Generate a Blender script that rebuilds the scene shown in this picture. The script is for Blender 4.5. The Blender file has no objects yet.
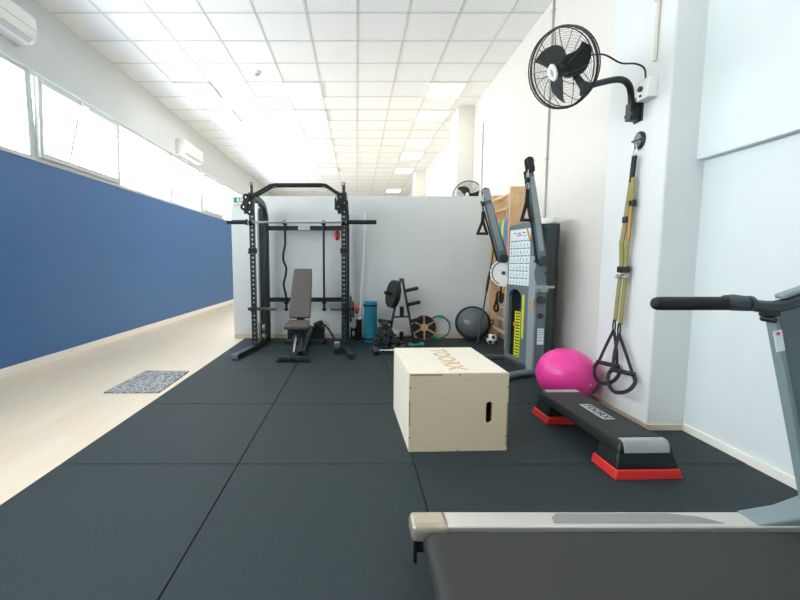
import bpy, bmesh, math, random
from mathutils import Vector, Matrix
random.seed(7)
PI = math.pi
R = math.radians
scene = bpy.context.scene
COL = scene.collection
V = Vector

# ------------------------------------------------------------------ materials
def lin(h):
    h = h.lstrip('#')
    o = []
    for i in (0, 2, 4):
        c = int(h[i:i+2], 16) / 255
        o.append(c / 12.92 if c <= .04045 else ((c + .055) / 1.055) ** 2.4)
    return (*o, 1)

def mat(name, col, rough=.5, metal=0, noise=0, nscale=40, bump=0, bscale=200, spec=.5, coat=0, stretch=None, emit=None, estr=0):
    m = bpy.data.materials.new(name); m.use_nodes = True
    nt = m.node_tree; b = nt.nodes['Principled BSDF']
    c = lin(col)
    b.inputs['Base Color'].default_value = c
    b.inputs['Roughness'].default_value = rough
    b.inputs['Metallic'].default_value = metal
    b.inputs['Specular IOR Level'].default_value = spec
    b.inputs['Coat Weight'].default_value = coat
    if emit:
        b.inputs['Emission Color'].default_value = lin(emit); b.inputs['Emission Strength'].default_value = estr
    if noise or bump:
        tc = nt.nodes.new('ShaderNodeTexCoord')
        mp = nt.nodes.new('ShaderNodeMapping'); nt.links.new(tc.outputs['Object'], mp.inputs['Vector'])
        if stretch: mp.inputs['Scale'].default_value = stretch
    if noise:
        n = nt.nodes.new('ShaderNodeTexNoise'); n.inputs['Scale'].default_value = nscale; n.inputs['Detail'].default_value = 4
        nt.links.new(mp.outputs[0], n.inputs['Vector'])
        r = nt.nodes.new('ShaderNodeMapRange'); r.inputs['From Min'].default_value = .3; r.inputs['From Max'].default_value = .7
        r.inputs['To Min'].default_value = 1 - noise; r.inputs['To Max'].default_value = 1 + noise
        nt.links.new(n.outputs['Fac'], r.inputs['Value'])
        mx = nt.nodes.new('ShaderNodeVectorMath'); mx.operation = 'SCALE'; mx.inputs[0].default_value = c[:3]
        nt.links.new(r.outputs[0], mx.inputs['Scale'])
        nt.links.new(mx.outputs[0], b.inputs['Base Color'])
    if bump:
        n2 = nt.nodes.new('ShaderNodeTexNoise'); n2.inputs['Scale'].default_value = bscale; n2.inputs['Detail'].default_value = 3
        nt.links.new(mp.outputs[0], n2.inputs['Vector'])
        bp = nt.nodes.new('ShaderNodeBump'); bp.inputs['Strength'].default_value = bump; bp.inputs['Distance'].default_value = .01
        nt.links.new(n2.outputs['Fac'], bp.inputs['Height']); nt.links.new(bp.outputs[0], b.inputs['Normal'])
    return m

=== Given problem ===
Go from the first line of the data above to the line containing "return (*o, 1)" and retype exactly those lines, both included, but none of the pictures.

=== Solution to the exercise ===
Generate a Blender script that rebuilds the scene shown in this picture. The script is for Blender 4.5. The Blender file has no objects yet.
import bpy, bmesh, math, random
from mathutils import Vector, Matrix
random.seed(7)
PI = math.pi
R = math.radians
scene = bpy.context.scene
COL = scene.collection
V = Vector

# ------------------------------------------------------------------ materials
def lin(h):
    h = h.lstrip('#')
    o = []
    for i in (0, 2, 4):
        c = int(h[i:i+2], 16) / 255
        o.append(c / 12.92 if c <= .04045 else ((c + .055) / 1.055) ** 2.4)
    return (*o, 1)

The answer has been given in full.